Scripts that build scenes:
☆ ☆ ☆

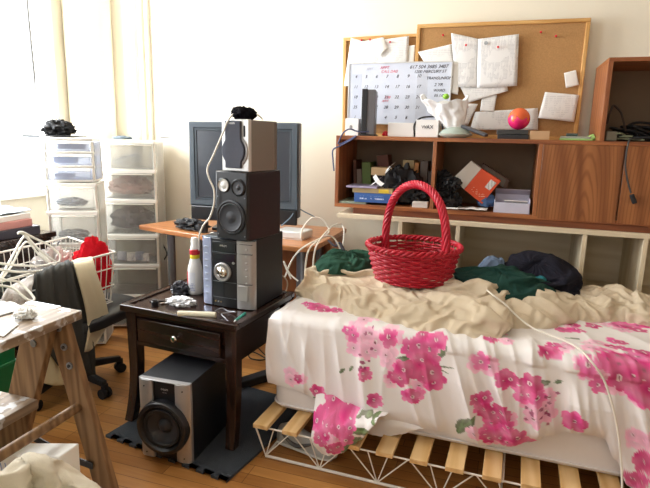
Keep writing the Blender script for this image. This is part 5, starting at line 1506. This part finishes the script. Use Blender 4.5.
build('yellow_patch', MB().box(0.035, 0.09, -0.0815, -0.0795, 0.004, 0.022), plain('yellow_patch', '#e6c93a', 0.5), t)
bx('magazine', 'lavender magazine topmost on the flat books of left bay', 'magazine', -0.81, -0.64, 2.785, 2.95, BZ + 0.099, plain('lavender_cover', '#a9a0bd', 0.4, 0, 0.2, 40), 0.06, 0.001, BZ + 0.0895)
bz2 = BZ + 0.013
book('narrow brown book standing leftmost in the left bay', -0.825, -0.808, 3.02, 3.15, bz2, bz2 + 0.215, plain('brown_cover1', '#6a3f2c', 0.5), 0, math.radians(-3))
book('grey pink book standing left of the green book', -0.80, -0.772, 3.01, 3.15, bz2, bz2 + 0.165, plain('dusty_cover', '#9b8a80', 0.5), 0, math.radians(-4))
book('green book standing near the left of left bay', -0.765, -0.715, 3.0, 3.14, bz2, bz2 + 0.205, plain('green_cover', '#7d9a55', 0.5), 0, math.radians(-4))
book('tall reddish brown book leaning behind the tan box', -0.665, -0.60, 3.05, 3.15, BZ + 0.006, BZ + 0.262, plain('red_brown_cover', '#7a3d22', 0.45), 0, math.radians(-9))
bx('book_box', 'pale tan book lying across books above the black bag', 'book', -0.70, -0.585, 2.90, 3.0, BZ + 0.197, plain('pale_tan', '#d8b98c', 0.6), 0.05, 0.003, BZ + 0.153)
for k, (x0, x1, zt, c, lab) in enumerate([(-0.545, -0.482, 0.238, '#b9a272', 'tan book standing behind the black bag in left bay'), (-0.478, -0.455, 0.225, '#c8894a', 'orange brown book between tan and grey books'), (-0.445, -0.405, 0.235, '#6b625c', 'grey book standing near right end of left bay'), (-0.40, -0.368, 0.18, '#4a433f', 'dark book standing rightmost in left bay')]):
    book(lab, x0, x1, 3.02, 3.15, BZ, BZ + zt, plain('cover_%d' % k, c, 0.5))
bx('book_support', 'stack of dark folders under the pale tan book', 'folder', -0.69, -0.60, 2.975, 3.04, BZ + 0.152, plain('dark_folder', '#3a3234', 0.6), 0, 0.002, BZ + 0.09 - 0.09)
mb = MB().at((-0.525, 2.93, BZ), (0, 0, 0.2)).crumple((0, 0, 0.085), 0.125, (1.0, 0.75, 1.12), 71, 0.45, 2.2, 26)
bagk = solo('camera_bag', mb, BLKM, 'black bag with white straps on the books in left bay', 'bag')
for k, P in enumerate([[(-0.68, 2.835, BZ + 0.105), (-0.645, 2.825, BZ + 0.128), (-0.605, 2.815, BZ + 0.165), (-0.575, 2.83, BZ + 0.20)], [(-0.665, 2.84, BZ + 0.155), (-0.64, 2.825, BZ + 0.125), (-0.612, 2.82, BZ + 0.108)], [(-0.60, 2.835, BZ + 0.178), (-0.585, 2.84, BZ + 0.205), (-0.56, 2.85, BZ + 0.225)]]):
    mb = MB(); pp_ = catmull(P, 6)
    rings = [[p + Vector((-0.008, 0, -0.008)), p + Vector((0.008, 0, 0.008)), p + Vector((0.008, 0.004, 0.008)), p + Vector((-0.008, 0.004, -0.008))] for p in pp_]
    build('strap', mb.loft(rings), WHITE, bagk, True)
mb = MB().at((-0.44, 2.9, BZ)).crumple((0, 0, 0.035), 0.06, (1.3, 0.9, 0.8), 72, 0.5, 2.4, 18)
solo('lens_pouch', mb, BLKM, 'small black pouch on the shelf floor right of black bag', 'pouch')
bx('small_white_box', 'small white box on shelf floor of left bay', 'box', -0.445, -0.365, 2.80, 2.85, BZ + 0.03, plain('off_white_box', '#d9d0c8', 0.6), 0.02, 0.002, BZ)
# right bay
mb = MB()
for k in range(5):
    mb.crumple((-0.285 + 0.035 * math.cos(k * 2.1), 2.87 + 0.03 * math.sin(k * 1.7), BZ + 0.035 + 0.032 * k), 0.052 - 0.003 * k, (1.25, 1.0, 1.05), 80 + k, 0.5, 2.6, 16, False)
bm_low = min(v.co.z for v in mb.bm.verts)
for v_ in mb.bm.verts:
    v_.co.z = max(v_.co.z, BZ + 0.0005)
solo('headphones_bundle', mb, BLKM, 'black bundle of straps and gear at left of right bay', 'gear')
for k, (pts_, lab) in enumerate([([(440, 211), (470, 206), (492, 208), (489, 213), (440, 214)], 'crumpled white papers along the right bay front edge')]):
    mb = MB(); mb.grid(lambda uu, vv: (-0.315 + 0.25 * uu, 2.795 + 0.10 * vv, BZ + 0.003 + 0.012 * abs(noise.noise(Vector((uu * 5, vv * 3, 2)))) + 0.006 * uu), 24, 10)
    solid(solo('loose_papers', mb, PAPER, lab, 'papers', None, 0, 180), 0.001)
# orange and white box, tilted
ob = thing('orange_box', 'tilted orange and white carton in the right bay', 'box', tuple(PY(474, 205, 2.865)))
d0 = Vector((0.114, 0, 0.115)).normalized()
P_ = {k: PY(*v, 2.865) for k, v in dict(a=(453, 178), b=(471, 161), c=(501, 181), d=(482, 204), e=(464, 189.5), f=(481.5, 168.5)).items()}
def slab(mb, quad, y0, y1):
    a = [mb.v((p.x, y0, p.z)) for p in quad]; c = [mb.v((p.x, y1, p.z)) for p in quad]; mb.f(a); mb.f(c[::-1])
    for i in range(4):
        mb.f([a[i], a[(i + 1) % 4], c[(i + 1) % 4], c[i]])
    return mb
build('orange_part', slab(MB(), [P_['e'], P_['f'], P_['c'], P_['d']], 2.865, 2.915), ORANGE, ob, True, 0.002)
build('white_part', slab(MB(), [P_['a'], P_['b'], P_['f'], P_['e']], 2.866, 2.914), plain('carton_white', '#d9d4cc', 0.6), ob, True, 0.002)
l_ = [P_['d'].lerp(P_['c'], 0.52).lerp(P_['e'].lerp(P_['f'], 0.52), 0.12), P_['d'].lerp(P_['c'], 0.86).lerp(P_['e'].lerp(P_['f'], 0.86), 0.10), P_['d'].lerp(P_['c'], 0.86).lerp(P_['e'].lerp(P_['f'], 0.86), 0.38), P_['d'].lerp(P_['c'], 0.52).lerp(P_['e'].lerp(P_['f'], 0.52), 0.38)]
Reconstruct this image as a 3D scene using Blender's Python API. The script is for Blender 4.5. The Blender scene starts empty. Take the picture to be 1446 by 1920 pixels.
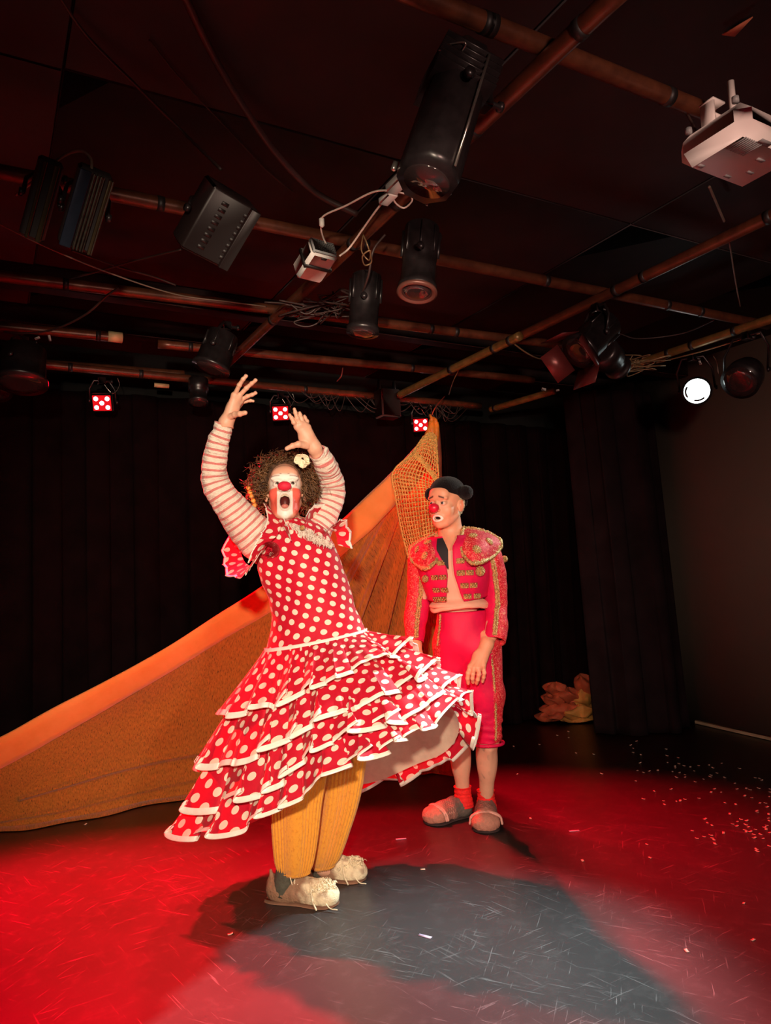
import bpy, math, random
import numpy as np
from mathutils import Vector, Matrix, noise
import openvdb
random.seed(7); RNG = np.random.RandomState(7)
C = bpy.context.scene.collection
PI = math.pi
# ---------------------------------------------------------------- camera
FPX = 1365.0
PITCH = math.radians(5.07); ROLL = math.radians(-2.58)
CAMZ = 1.25
F_ = np.array([0, math.cos(PITCH), math.sin(PITCH)])
R0 = np.array([1.0, 0, 0]); U0 = np.array([0, -math.sin(PITCH), math.cos(PITCH)])
R_ = R0*math.cos(ROLL) + U0*math.sin(ROLL)
U_ = -R0*math.sin(ROLL) + U0*math.cos(ROLL)
O_ = np.array([0, 0, CAMZ])
cam_d = bpy.data.cameras.new('camera'); cam = bpy.data.objects.new('camera', cam_d); C.objects.link(cam)
cam_d.sensor_fit = 'VERTICAL'; cam_d.sensor_height = 36.0; cam_d.lens = 36.0*FPX/1920.0
cam_d.clip_start = 0.05; cam_d.clip_end = 100
cam.matrix_world = Matrix(((R_[0], U_[0], -F_[0], 0), (R_[1], U_[1], -F_[1], 0), (R_[2], U_[2], -F_[2], CAMZ), (0, 0, 0, 1)))
bpy.context.scene.camera = cam
def ray(px, py):
    return F_ + R_*(px-723.0)/FPX - U_*(py-960.0)/FPX
def P(px, py, y):              # point on that sight line at ground distance y from the seat
    r = ray(px, py); return O_ + r*(y/r[1])
def G(px, py, z=0.0):          # point on that sight line at height z
    r = ray(px, py); return O_ + r*((z-CAMZ)/r[2])
# ---------------------------------------------------------------- world, exposure
sc = bpy.context.scene
sc.view_settings.view_transform = 'Standard'; sc.view_settings.look = 'None'
sc.view_settings.gamma = 1.0; sc.view_settings.use_curve_mapping = False
sc.view_settings.exposure = 0.0
w = bpy.data.worlds.new('world'); sc.world = w; w.use_nodes = True
w.node_tree.nodes['Background'].inputs[0].default_value = (0.021, 0.014, 0.0155, 1)
w.node_tree.nodes['Background'].inputs[1].default_value = 1.0
# ---------------------------------------------------------------- stage lights
def aim(o, loc, tgt):
    o.location = Vector(loc)
    o.rotation_euler = (Vector(tgt)-Vector(loc)).to_track_quat('-Z', 'Y').to_euler()
def spot(name, loc, tgt, power, col, size, blend, rad=0.05):
    d = bpy.data.lights.new(name, 'SPOT'); d.energy = power; d.color = col
    d.spot_size = math.radians(size); d.spot_blend = blend; d.shadow_soft_size = rad
    o = bpy.data.objects.new(name, d); C.objects.link(o); aim(o, loc, tgt); return o
D1 = np.array([-.484, .875, 0.0]); D2 = np.array([.875, .484, 0.0])     # the two directions of the room
LED_PX = [(191, 756, 4.26), (526, 775, 4.80), (789, 797, 5.30)]
LED_POS = [P(*q) for q in LED_PX]
WPOS = P(1307, 733, 4.23)
RED = (1.0, 0.0, 0.012)
spot('red_beam', LED_POS[0]-D1*.03, (-1.25, 2.1, 0), 1500, RED, 74, .6, .09)
spot('red_beam', (-2.62, 3.72, 2.36), (-1.25, 2.35, 0), 1000, RED, 60, .7, .09)
spot('red_beam', LED_POS[1]-D1*.03, (-.45, 2.7, 0), 900, RED, 74, .8, .09)
spot('red_beam', LED_POS[2]-D1*.03, (.60, 3.2, 0), 1000, RED, 66, .85, .09)
spot('white_beam', WPOS+np.array([-.12, -.1, -.03]), (.2, 3.0, 1.0), 90, (.83, 1.0, .97), 50, .7, .06)
spot('side_white_beam', (2.35, 3.75, 2.5), (-.06, 2.2, .2), 1000, (.83, 1.0, .97), 37, .85, .07)
spot('front_beam', (-.10, -.45, 1.72), (-.42, 3.4, 1.15), 545, (1.0, .78, .58), 56, .8, .05)
spot('front_fill_beam', (1.15, -.7, 1.75), (.9, 3.9, .9), 250, (1.0, .62, .50), 84, .9, .10)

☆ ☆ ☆

Stated exercise:
Scan the material above. Return every line containing the string "this".

Problem solution:
Keep writing the Blender script for this image. This is part 5, starting at line 1506. This part finishes the script. Use Blender 4.5.
Reconstruct this image as a 3D scene using Blender's Python API. The script is for Blender 4.5. The Blender scene starts empty. Take the picture to be 1446 by 1920 pixels.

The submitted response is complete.